Anläßlich der schönen Kleist-Ausstellung wurde ich wieder mit dem schon vergessenen Text von Brentano, Arnim und Kleist über Caspar David Friedrichs Gemälde „Der Mönch am Meer“ von etwa 1809 konfrontiert, der nicht nur ein bemerkenswertes Stück Kunstreflexion ist und einige Gedanken moderner Rezeptionsforschung vorwegnimmt, sondern auch eine wunderbare Sprache zeigt. Als Notizzettel in meinem Büro rumfliegend, trage ich heute mal rückwirkend den in der Ausstellung zitierten Text hier ein, der im Oktober 1810 in den Berliner Abendblättern erschien. Der Originalbeitrag geht allerdings noch weiter und widmet sich einer Darstellung von Besucherreaktion vor Friedrichs Bild, die im Stil unfreiwillige Komik en masse zusammenführt:
"ZWEI KUNSTVERSTÄNDIGE
Erster: Jawohl, gräulich, es ist alles ganz grau. Wie der nur solche trockene Dinge malen will.
Zweiter: Sie wollen lieber sagen, wie er so nasse Dinge so trocken malen will.
Erster: Er wird es wohl so gut malen, als er kann."
Aber zurück zum Thema: Mich hat der Text so fasziniert, weil er in der Diskussion eines Bildes in verblüffender Kürze einen Weg zu weiterführenden Gedanken öffnet. Wären doch die Beschriftungen in unseren Museen von auch nur annähernd gleicher Qualität!
Aber hier zu dem entscheidenden Zitat, das ich erwähnte:
"Herrlich ist es, in einer unendlichen Einsamkeit am Meeresufer unter trübem Himmel auf eine unbegrenzte Wasserwüste hinauszuschauen. Dazu gehört gleichwohl, dass man dahin gegangen sei, dass man zurück muß, dass man hinüber möchte, dass man es nicht kann, dass man alles zum Leben vermisst und die Stimme des Lebens dennoch im Rauschen der Flut, im Wehen der Luft, im Ziehen der Wolken, in dem einsamen Geschrei der Vögel vernimmt. Dazu gehört ein Anspruch, den das Herz macht, und ein Abbruch, um mich so auszudrücken, den einem die Natur tut. Dies aber ist vor dem Bilde unmöglich, und das, was ich in dem Bilde selbst finden wollte, fand ich erst zwischen mir und dem Bilde, nämlich einen Anspruch, den mein Herz an das Bild machte, und einen Abbruch, den mir das Bild tat; und so ward ich selbst der Kapuziner, das Bild ward die Düne; das aber, wohinaus ich mit Sehnsucht blicken sollte, die See, fehlte ganz.

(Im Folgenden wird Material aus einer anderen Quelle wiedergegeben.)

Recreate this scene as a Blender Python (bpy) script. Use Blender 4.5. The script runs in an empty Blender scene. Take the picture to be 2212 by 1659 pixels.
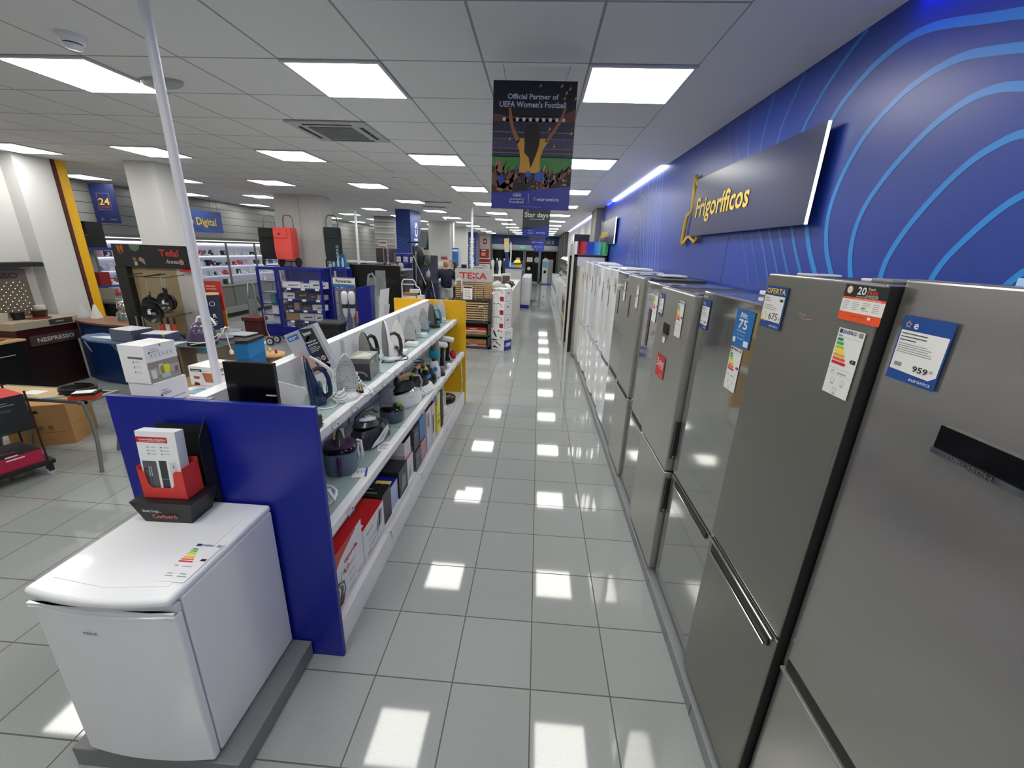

Nichts kann trauriger und unbehaglicher sein als diese Stellung in der Welt: der einzige Lebensfunke im weiten Reich des Todes, der einsame Mittelpunkt im einsamen Kreis. Das Bild liegt mit seinen zwei oder drei geheimnisvollen Gegenständen wie eine Apokalypse da, als ob es Youngs Nachtgedanken hätte, und da es in seiner Einförmigkeit und Uferlosigkeit nichts als den Rahmen zum Vordergrund hat, so ist es, wenn man es betrachtet, als wenn einem die Augenlider weggeschnitten wären."